| Abstract | This study investigates the modeling of climate change impacts on streamflow dynamics within the Upper West Fork Trinity Watershed, employing the Soil and Water Assessment Tool (SWAT). The study begins with the successful development and validation of a SWAT model for the historical period (1990-2022), demonstrating strong agreement between simulated and observed streamflow data. Subsequently, the model is utilized to assess the impacts of projected climate change scenarios (2030s and 2080s) under different Shared Socioeconomic Pathways (SSPs) on streamflow dynamics.
The findings reveal consistent trends of increasing average temperatures across all scenarios, with temperature projections aligning with global warming patterns observed in various watersheds worldwide. Moreover, projected precipitation patterns indicate both increases and decreases, leading to increased uncertainty and variability in future climatic conditions. These changes in temperature and precipitation translate into significant alterations in streamflow dynamics within the watershed. Despite anticipated increases in average annual precipitation, the model projects a decrease in streamflow, particularly during spring and early summer months, which could impact water availability in the Eagle Mountain Lake reservoir. Specifically, the average annual streamflow in the watershed is projected to decrease by 17% to 20% under future climatic conditions compared to the 2003 – 2022 observed streamflow.
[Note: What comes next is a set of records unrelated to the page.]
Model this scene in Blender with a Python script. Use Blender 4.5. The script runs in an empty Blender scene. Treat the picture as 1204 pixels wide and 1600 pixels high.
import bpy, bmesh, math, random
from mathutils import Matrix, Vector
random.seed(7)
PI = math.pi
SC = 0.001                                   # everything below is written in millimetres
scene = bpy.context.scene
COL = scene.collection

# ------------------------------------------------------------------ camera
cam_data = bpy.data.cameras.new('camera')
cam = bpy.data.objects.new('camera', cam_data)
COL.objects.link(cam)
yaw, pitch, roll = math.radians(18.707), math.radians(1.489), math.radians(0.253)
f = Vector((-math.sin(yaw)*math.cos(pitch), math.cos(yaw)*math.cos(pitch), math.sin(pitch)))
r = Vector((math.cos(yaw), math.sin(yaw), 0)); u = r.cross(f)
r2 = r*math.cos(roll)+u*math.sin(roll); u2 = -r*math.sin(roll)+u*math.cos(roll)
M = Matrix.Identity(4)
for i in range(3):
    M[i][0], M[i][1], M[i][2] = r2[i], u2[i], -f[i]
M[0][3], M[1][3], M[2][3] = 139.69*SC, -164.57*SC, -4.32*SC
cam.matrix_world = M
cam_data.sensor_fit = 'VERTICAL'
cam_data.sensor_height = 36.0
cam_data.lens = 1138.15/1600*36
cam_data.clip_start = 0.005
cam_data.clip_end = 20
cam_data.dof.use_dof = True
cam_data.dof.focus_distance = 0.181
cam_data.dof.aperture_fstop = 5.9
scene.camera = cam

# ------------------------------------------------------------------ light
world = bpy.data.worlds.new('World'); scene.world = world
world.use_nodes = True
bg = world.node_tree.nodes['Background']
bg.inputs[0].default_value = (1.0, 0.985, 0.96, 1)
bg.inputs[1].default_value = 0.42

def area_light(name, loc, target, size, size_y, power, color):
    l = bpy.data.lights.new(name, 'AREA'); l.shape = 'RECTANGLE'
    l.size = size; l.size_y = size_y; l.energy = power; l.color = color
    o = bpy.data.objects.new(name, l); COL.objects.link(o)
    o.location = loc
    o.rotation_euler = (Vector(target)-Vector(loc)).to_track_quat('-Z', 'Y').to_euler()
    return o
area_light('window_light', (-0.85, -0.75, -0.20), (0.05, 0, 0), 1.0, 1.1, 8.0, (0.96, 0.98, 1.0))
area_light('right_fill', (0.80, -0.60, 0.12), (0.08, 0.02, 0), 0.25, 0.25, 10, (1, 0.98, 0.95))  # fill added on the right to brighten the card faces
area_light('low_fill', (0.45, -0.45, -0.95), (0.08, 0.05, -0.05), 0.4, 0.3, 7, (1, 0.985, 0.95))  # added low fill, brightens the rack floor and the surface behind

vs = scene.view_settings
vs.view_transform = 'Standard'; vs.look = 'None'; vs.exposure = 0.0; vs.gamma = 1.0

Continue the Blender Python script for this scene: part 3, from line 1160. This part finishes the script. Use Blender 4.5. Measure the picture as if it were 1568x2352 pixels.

However, projections also suggest an increase in streamflow during summer, fall, and winter months by 18%, 12%, and 3.6% respectively, potentially offsetting spring deficiencies in the reservoir but also raising concerns about riverine and lake flooding.
Overall, this study provides valuable insights into the potential impacts of climate change on water resources within the Upper West Fork Trinity Watershed, highlighting the importance of adaptive management strategies in mitigating the effects of evolving environmental conditions. |